In a notice of intent to circulate the petition that Horgan filed with the city in November, he called such weapons “a clear and imminent danger to our community.”

Gates’ suit contended the petition placed the city at odds with the Constitution’s Second Amendment, which protects the right to keep and bear arms. Gates also argued the proposal wasn’t presented as legislation the city could adopt.

A case management hearing on the issue was scheduled for June 4 in Superior Court but no longer appeared on the docket Thursday.

According to city officials, Horgan’s Committee to Reduce Gun Violence, which has three members, needs about 12,000 signatures from Huntington Beach registered voters by Saturday for the measure to qualify for the November ballot.

Horgan said Thursday that the petition had 587 signatures and that he had given up on collecting more.

He called his proposal “too extreme” and said he doesn’t anticipate taking further action immediately.
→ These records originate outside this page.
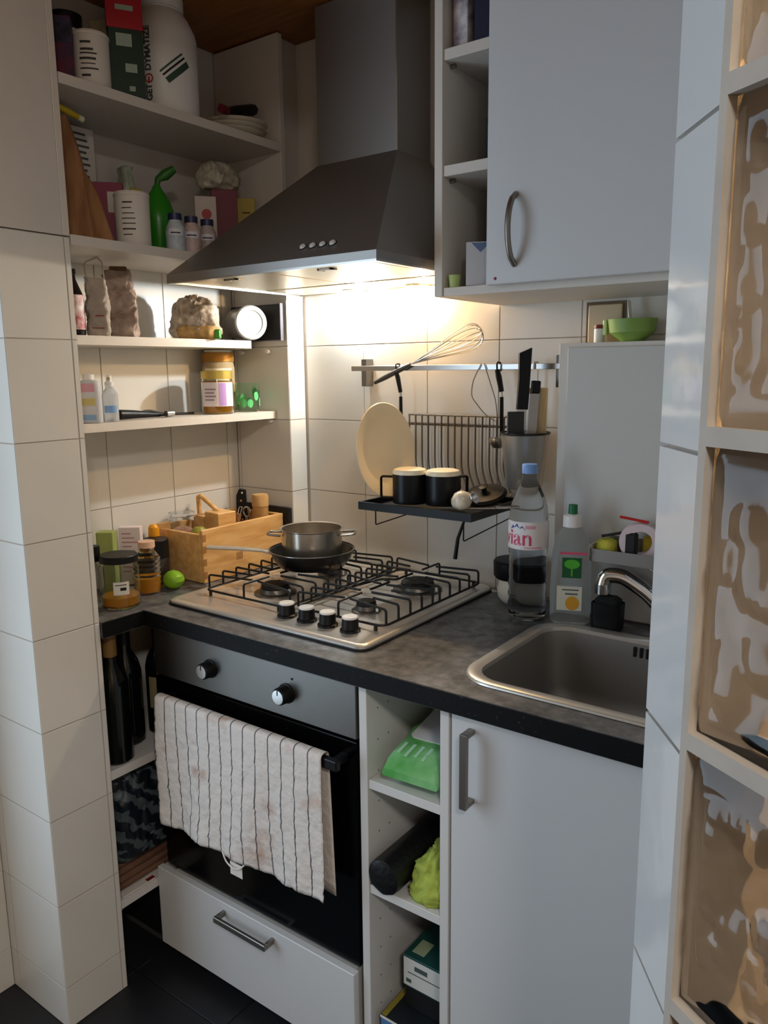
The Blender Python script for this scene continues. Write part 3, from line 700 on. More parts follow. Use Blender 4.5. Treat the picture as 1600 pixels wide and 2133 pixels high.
# ------------------------------------------------------------------ tea towel on the oven handle
def towel():
    o = T('tea_towel', 'white tea towel with thin dark stripes hanging over the oven handle', 'towel', (-1.15, 1.043, 0.41))
    xa, xb = -1.397, -0.905; nu, nv = 70, 64
    # profile: back flap up, over the bar, down the front
    prof = []
    for i in range(14): prof.append((1.0545, 0.44+(0.714-0.44)*i/13))
    for i in range(1, 8):
        a = PI*i/8; prof.append((1.043+0.0112*math.cos(a), 0.7165+0.006*math.sin(a)))
    for i in range(43): prof.append((1.0312, 0.714-(0.714-0.405)*i/42))
    V = []; UV = []; nP = len(prof)
    for j, (y, z) in enumerate(prof):
        t = max(0, (j-20)/(nP-21)); tb = max(0, (13-j)/13)
        for i in range(nu+1):
            u = i/nu; x = xa+(xb-xa)*u
            fold = 0.003*noise.noise(Vector((u*26, t*20, 3)))*min(1, t*4)+0.0022*noise.noise(Vector((u*50, t*40, 7)))*min(1, t*4)+0.0045*math.sin(u*23+1.3*t)*t+0.006*math.sin(u*9+2+t*2)*t+0.0035*noise.noise(Vector((u*11, t*7, 1)))*t
            yy = y-abs(0.008*t)-fold*1.0 if j > 20 else y+0.002*math.sin(u*17)*tb
            zz = z
            if j > 20:
                zz = 0.714-(0.714-z)*(0.968+0.008*math.sin(u*9+0.5)-0.008*u)
                x += (0.000*t*(u-0.2)-0.004*math.sin(t*5+u*7)*t)
            elif j <= 13:
                x += 0.012*tb*(1 if u > 0.5 else 0.3)*u; zz = z-0.02*tb*u
            V.append(Vector((x, min(yy, 1.0565), zz))); UV.append((u, j/nP))
    F = []
    for j in range(nP-1):
        for i in range(nu):
            a = j*(nu+1)+i; F.append([a, a+1, a+nu+2, a+nu+1])
    c = mk('cloth', V, F, towel_m, o, None, True, True)
    uvl = c.data.uv_layers.new(name='UVMap')
    for p in c.data.polygons:
        for li in p.loop_indices: uvl.data[li].uv = UV[c.data.loops[li].vertex_index]
    s = c.modifiers.new('thickness', 'SOLIDIFY'); s.thickness = 0.0012; s.offset = 0
    loop = [(-1.182, 1.020, 0.425), (-1.168, 1.016, 0.408), (-1.145, 1.014, 0.401), (-1.125, 1.016, 0.406), (-1.115, 1.02, 0.418)]
    tube('hanging_loop', bent(loop, 3, 0.4), 0.0018, white_paper, o, wpos=True)
    v, f = boxgeo(-1.158, -1.122, 1.019, 1.0195, 0.382, 0.412)
    mk('care_tag', v, f, white_paper, o, None, False, True)
towel()

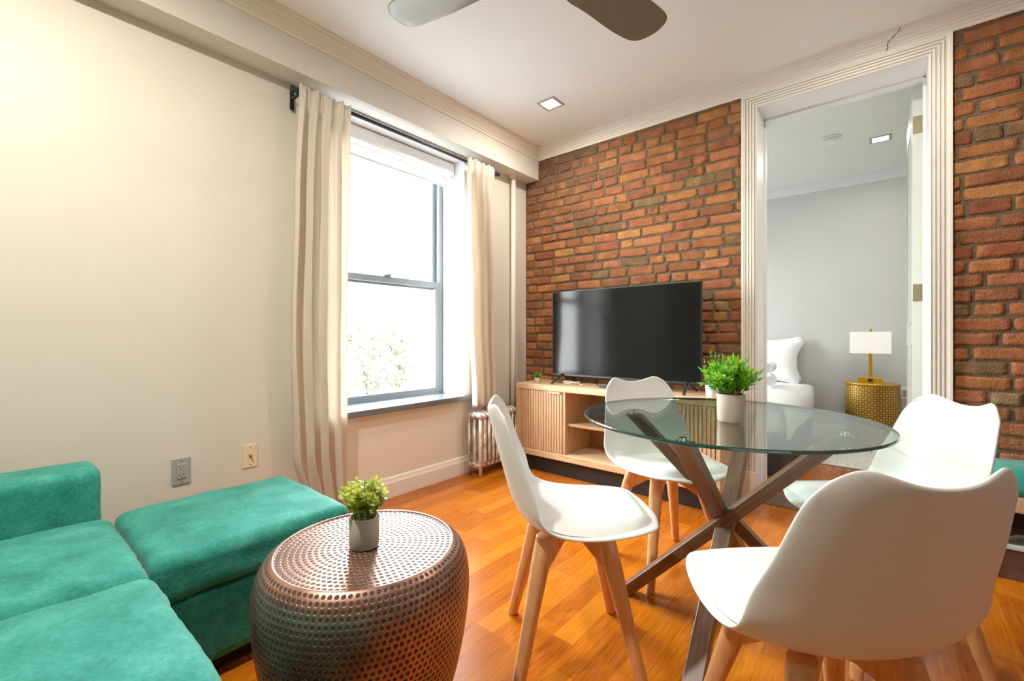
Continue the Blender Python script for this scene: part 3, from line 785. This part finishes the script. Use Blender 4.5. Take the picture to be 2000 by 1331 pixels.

But he added that “changes in society” are needed and that he plans to champion that effort.

On May 17, Friedman filed an anti-SLAPP motion on Horgan’s behalf, saying Huntington Beach was violating his client’s free-speech rights by trying to stop the petition. SLAPP stands for “strategic lawsuit against public participation” and is considered an attempt to intimidate critics by burdening them with the costs of a legal defense. California is one of 28 states that have anti-SLAPP laws.

Friedman, who is running for Gates’ seat in this year’s election, contended the city did not face injury while Horgan was collecting signatures and thus shouldn’t have filed a lawsuit filed against his client.

In an interview Thursday, Friedman said they might move forward with the anti-SLAPP motion, depending on whether the court approves the city’s request for dismissal of the lawsuit. If it is granted, Friedman said, the case would end and the sides would deliberate over attorney fees.

“The city dismissed its own lawsuit a month after they filed it,” Friedman said. “Had they waited a month, they would have saved my client from the anguish of being sued by his own city, saved the court from the hassle of a doomed lawsuit and saved themselves from the wasted city resources and embarrassment of violating my client’s right to petition.”

Gates has said he has a legal duty to uphold the Constitution and was looking to the court for direction since such a “flagrantly unconstitutional proposal” places city leaders in a “tough spot.”

If the anti-SLAPP motion moves forward, Gates said, the city remains confident in its case and believes the motion “has little merit.”

An anti-SLAPP hearing is scheduled for June 22 in Superior Court.

Huntington Beach’s lawsuit received mixed reactions from legal experts and community members.

UC Irvine law professor Richard Hasen said the city was “using a very large weapon against a weak threat,” while USC law professor Michael Jenkins said “there’s nothing illegal” about it and that a goal of blocking a proposal that is “clearly and unequivocally invalid” could be to avoid “wasting everyone’s time and money on an unnecessary election.”